Hawthorne does not give us our "Hollywood ending", however. He chooses to bid us learn the value of an open admission to decisions and difficulties in life. To understand that the secrets that we carry in our hearts will show upon our outward appearance, whether we want it or no. He allows for God's goodness and mercy to the penitant, even though it may not be in this life that one attains it.

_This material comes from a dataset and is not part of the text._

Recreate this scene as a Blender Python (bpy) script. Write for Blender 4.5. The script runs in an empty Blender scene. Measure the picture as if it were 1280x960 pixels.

This version was produced at a time when PBS was primarily importing the serializations of books from British television. Therefore, it was made in that same style of the 1970's UK productions. The feeling while watching this video, is that of less production, and more of "right behind the camera". In recent years we have all become accustomed to the "movie" feel of the TV movies, or serialized books. Such as those produced by A&E or PBS, often in conjunction with BBC or another UK company (i.e."Pride and Prejudice", "Horatio Hornblower", etc.). Therefore, one must be prepared and not distracted by this type of production. In a way, I find them, interestingly, more intimate. I would say that this production is well worth the length of time spent watching a serialization (4 hrs). It is a deeply moving story, done with accuracy and quality, and wonderful acting. This viewer highly recommends it.